To his credit, Rep. Paul Ryan is trying to start a conversation about poverty. The test of his seriousness will be whether he ends up talking about spending.

Ryan, chairman of the House Budget Committee, issued a lengthy report Monday evaluating the welfare state. To no one's surprise, the Wisconsin Republican found it lacking. "The federal government's anti-poverty programs are duplicative and complex," it reads, then proceeds to detail them for 204 pages. The report combines descriptions of poverty programs with poverty data, and finds the former has had too little impact on the latter.

What's not in the report is also important. For starters, it contains none of the hyperbolic rhetoric that marked Ryan's 2011 Path to Prosperity budget (that's the one, remember, that claimed the U.S. was "on the brink of bankruptcy"). The current report is the product of a more mature politician. Also missing, however, are policies to address the shortcomings Ryan cites. That, presumably, will have to wait until he produces his budget blueprint, customarily released after the president's, which was released Tuesday.

For Ryan, federal anti-poverty programs suffer from two main defects. The normative problem is that too many programs "penalize families for getting ahead." Financial aid is withdrawn, sometimes abruptly, as family income rises.
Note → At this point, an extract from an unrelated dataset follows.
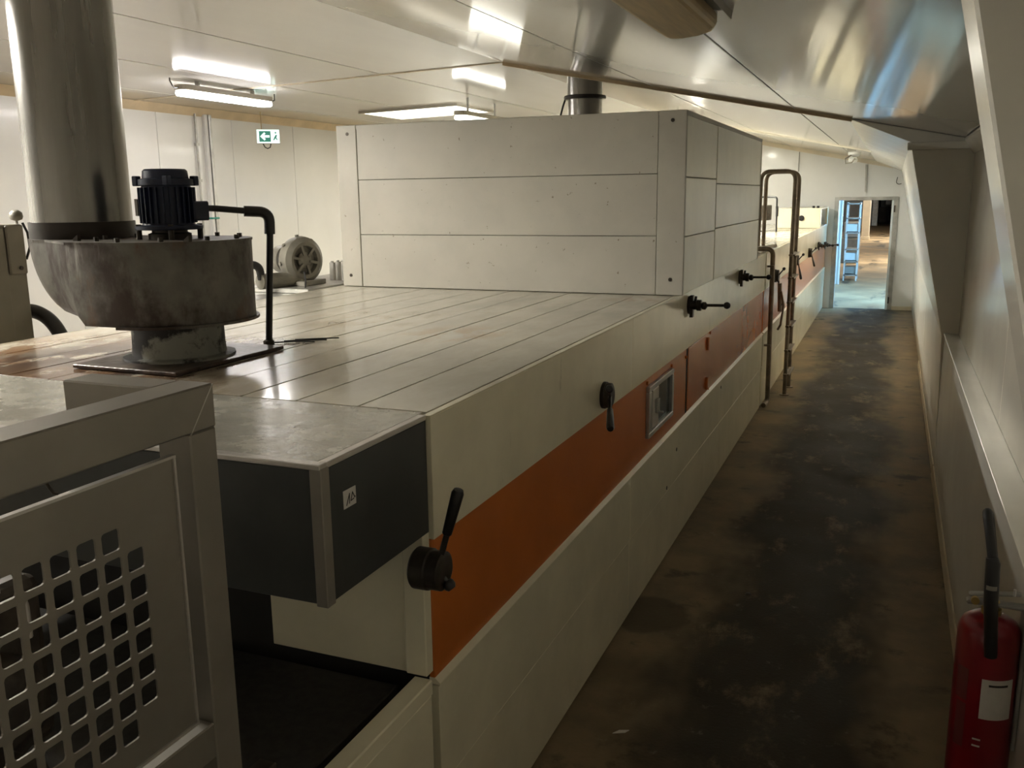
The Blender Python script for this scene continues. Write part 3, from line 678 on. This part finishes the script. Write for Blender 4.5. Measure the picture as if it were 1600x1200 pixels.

The "sudden drop-off in benefits create extraordinarily high effective marginal rates," the report notes, "which reduce the incentive to work." Practically speaking, there is a confusing maze of programs, some of which overlap, with too little evaluation of their effectiveness.

Ryan's critique is no doubt valid, especially when it points to the lack of evidence. Yet his own analysis sometimes suffers from a similar lapse. In the mid-1990s, for example, welfare reform was very successful at moving poor, unemployed Americans into the workforce, in part by imposing a limit on benefits. Yet when the economy soured, many of the welfare-to- work graduates ended up receiving other government subsidies. It's less clear what strategies would work in the current economy, which features drastically higher unemployment, significantly lower growth and greater challenges from technology than the economy of 1996.

Ryan is a strong supporter of the earned income tax credit, a proven success that provides about $60 billion in cash assistance to working families. And he duly notes the program's stinginess toward single workers without children.

If Ryan wants to expand that credit, drawing money from less successful programs, then his forthcoming budget proposal will be a leading indicator. Will it call for a smarter reallocation of federal spending on poverty prevention, or a sharp reduction?

Ryan paints the past five decades of fighting poverty as a lost cause. He is mostly wrong: Presidents from Lyndon Johnson to Ronald Reagan to Bill Clinton all made their contributions, and evidence shows federal programs reduce the poverty rate by almost half. At the same time, it would be a mistake to call the welfare state an unmitigated success. Its programs must be constantly re-evaluated, and its failures terminated. The trick is to figure out what policies can jump-start a chronically weak labor market and create opportunity for mobility and advancement in a stratified economy. If Ryan is prepared to realistically grapple with the problem of poor people and poor jobs, he has the talent and political standing — especially among conservatives — to do a world of good.